A ogni buon conto, gli uffici periferici, in conformità a quanto desumibile dalle sentenze n. 20398 e 22932 del 2005, dovranno ritenere "che le operazioni di dividend washing e di dividend stripping siano nulle per mancanza assoluta della causa dei contratti di acquisto e rivendita di azioni [è il caso del dividend washing] (o del contratto di costituzione o cessione del diritto di usufrutto) [è il caso del dividend stripping] e che il contenzioso in corso vada utilmente proseguito, sul presupposto che i contratti con i quali sono state poste in essere le operazioni in argomento sono invalidi ai sensi degli artt. 1418, secondo comma, e 1325, n. 2), del codice civile".

Circa poi la delicata questione procedurale della rilevazione della nullità, è stato acquisito il parere dell'Avvocatura generale dello Stato, la quale ha rilevato che la predetta nullità può anche essere rilevata d'ufficio, "poiché il limite alla possibilità di rilevare d'ufficio la nullità dei contratti (di tipo diverso dalla causa di invalidità originariamente fatta valere in giudizio) opera, ai sensi dell'art. 1421 del codice civile, solo nei riguardi della parte che agisca allo scopo di ottenere la declaratoria della nullità del contratto; non opera, invece, nei riguardi della parte che, come l'Amministrazione finanziaria, si opponga alle richieste che il contribuente intende basare (non sulla nullità, ma al contrario) sulla validità del contratto stesso".

NOTE
1. Si consideri il caso di un soggetto non residente che cede le partecipazioni a un soggetto residente al valore di 1.100, realizzando una plusvalenza esente per 100; il residente incassa i dividendi pari a 63, più un credito d'imposta sui dividendi di 37 e retrocede le partecipazioni al valore di 1.000, sopportando una minusvalenza pari a 100 (1.100 di costo d'acquisto meno 1.000 di prezzo di rivendita).

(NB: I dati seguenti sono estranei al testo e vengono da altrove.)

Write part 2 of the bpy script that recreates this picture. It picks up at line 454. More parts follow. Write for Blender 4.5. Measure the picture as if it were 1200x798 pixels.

Risultato finale: il cedente ha realizzato una plusvalenza esente pari a 100 e il cessionario ha chiuso in pareggio (63+37-100), ma ha potuto monetizzare il credito d'imposta sui dividendi, in base alla vecchia regola secondo cui il credito d'imposta sui dividendi "si sommava all'imponibile e si sottraeva dall'imposta".